The variance of the in-cloud vertical velocity from the radar-measured radial velocity (the resolved turbulence) follows the diurnal cycle and is consistent with the total velocity scale Wt* variations. The Wt* values are lowest around sunset when the radiative cooling is also small due to upper-level clouds observed above the low-level stratus. The squared spectrum width or the unresolved turbulence follows the diurnal cycle too. Calculations show that the small-scale turbulence contributes 40% of the total velocity variance at cloud base, 50% at a normalized cloud depth of 0.8 and 70% at cloud top, which suggests that small-scale turbulence plays a critical role near the cloud top where the entrainment and cloud-top radiative cooling act. The 16-hour mean vertical integral length scale—a measure of the scale of the turbulence processes--decreases from about 160 m at cloud base to 60 m at cloud top, and this again signifies that the larger scale turbulence dominates near cloud base whereas the small-scale turbulence dominates near cloud top. Unlike marine stratocumulus clouds, there is no significant diurnal variation in cloud thickness or the inversion height.

The Eddy Dissipation Rate (EDR) estimates from Doppler spectrum width are obtained by applying revised equations and procedures. The EDR estimates from this technique agree well with those from the Doppler velocity power spectrum. In a normalized coordinate system, the averaged coherent structure of updrafts is characterized by low energy dissipation rates in the updraft core and higher energy dissipation rates surround the updraft core at the top and along the edges. In contrast, the energy dissipation rate is higher inside the downdraft core indicating that the downdraft core is more turbulent. The turbulence around the updraft is weaker at night and stronger during the day; the opposite is true around the downdraft. Both the resolved and unresolved turbulence are higher in the downdraft than in the updraft. The impact of the surface heating on the resolved turbulence in the updraft decreases with height and diminishes around the cloud top.

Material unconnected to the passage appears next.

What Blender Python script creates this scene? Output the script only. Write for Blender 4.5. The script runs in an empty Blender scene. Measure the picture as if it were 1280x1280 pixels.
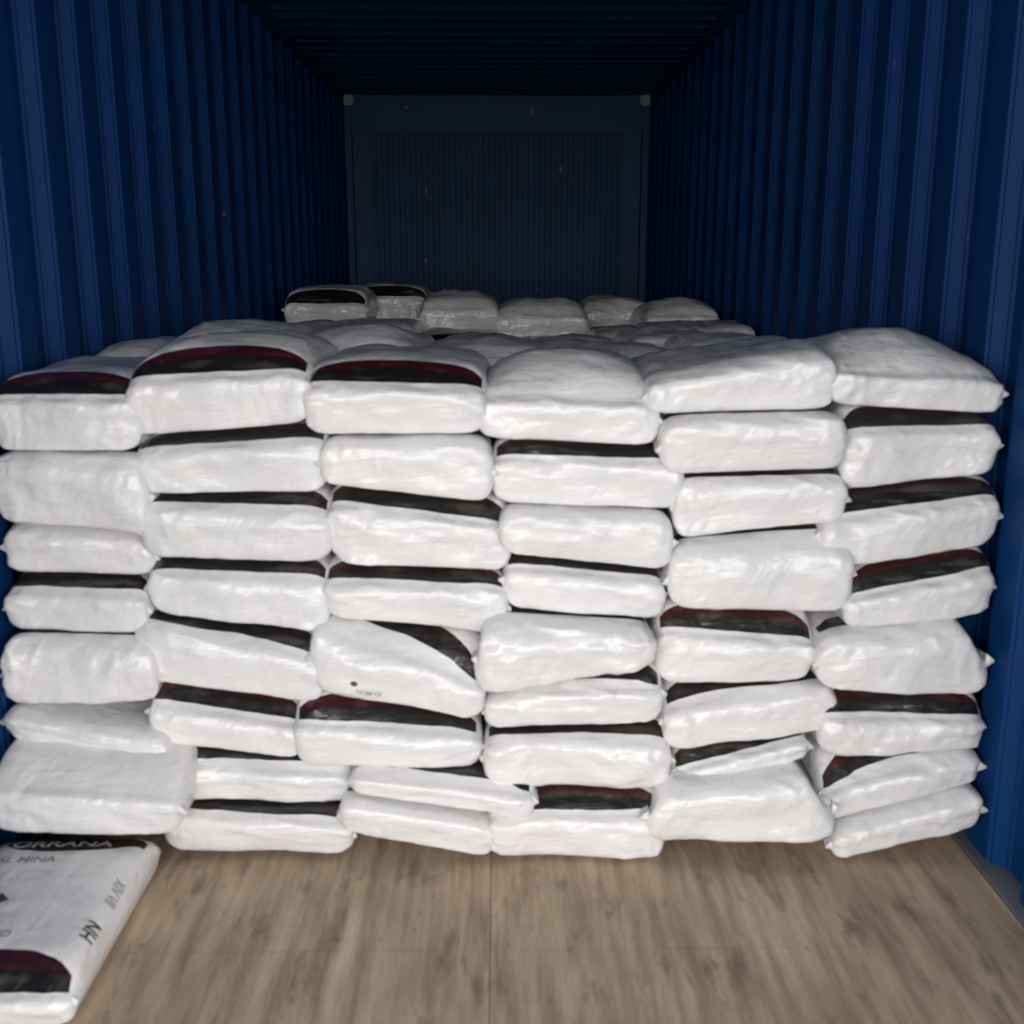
import bpy, bmesh, math, random
from mathutils import Vector, noise, Matrix
from mathutils.bvhtree import BVHTree
random.seed(7)
sc = bpy.context.scene
COL = sc.collection

# ------------------------------------------------------------ camera
F = 1340.0
PITCH = math.radians(13.1); YAW = math.radians(0.75); CAMZ = 1.41
cd = bpy.data.cameras.new('camera'); cam = bpy.data.objects.new('camera', cd); COL.objects.link(cam)
cd.sensor_width = 36; cd.lens = 36 * F / 1280
cam.location = (0, 0, CAMZ)
cam.rotation_euler = (math.pi / 2 - PITCH, 0, -YAW)
cd.clip_start = 0.05; cd.clip_end = 200
cd.dof.use_dof = True; cd.dof.focus_distance = 5.0; cd.dof.aperture_fstop = 3.4
sc.camera = cam
CROT = cam.rotation_euler.to_matrix()
def ray(px, py):
    return CROT @ Vector(((px - 640) / F, (640 - py) / F, -1))
def at(px, py, D):
    """point seen at a pixel of the photograph on the upright plane y = D"""
    r = ray(px, py); t = D / r.y
    return Vector((0, 0, CAMZ)) + r * t

# ------------------------------------------------------------ light: overcast daylight through the open door end
DOOR_Y = 0.8; END_Y = 8.73; HW = 1.175; H = 2.66
w = bpy.data.worlds.new('world'); sc.world = w; w.use_nodes = True
bg = w.node_tree.nodes['Background']; bg.inputs[0].default_value = (1.0, 0.985, 0.97, 1); bg.inputs[1].default_value = 1.0
pl = bpy.data.lights.new('door_portal', 'AREA'); pl.shape = 'RECTANGLE'; pl.size = 2 * HW; pl.size_y = H
pl.cycles.is_portal = True
po = bpy.data.objects.new('door_portal', pl); COL.objects.link(po)
po.location = (0, DOOR_Y, H / 2); po.rotation_euler = (math.pi / 2, 0, 0)   # shines into the container (+y)
vs = sc.view_settings
vs.view_transform = 'Standard'; vs.look = 'None'; vs.gamma = 1; vs.use_curve_mapping = False
vs.exposure = 2.5
sc.cycles.max_bounces = 8; sc.cycles.diffuse_bounces = 5
sc.cycles.use_denoising = True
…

This study illustrates the utility of using Doppler spectrum width from the millimeter wavelength cloud radar to calculate EDR and investigate processes involved in the turbulence structure of stratocumulus clouds. The observed temporal variability can be used to examine the transient response of large eddy simulation (LES) to changes in the surface and cloud-top forcing. Further, it allows for the possibility of comparing the simulated turbulence characteristics from LES with those obtained from the cloud-radar observations. Turbulence parameters inferred from these observations can be used to evaluate subgrid parameterizations used in numerical models operating on a variety of scales and aiding in the development of parameterizations of dissipation rates in some classes of numerical model. The methods developed for estimating the dissipation rates from the cloud radar spectrum width can be applied to other boundary layer cloud cases using ARM observations. Further, the EDR estimates from the radar spectrum have a strong potential for furthering our understanding of cloud-top entrainment processes and the development of drizzle.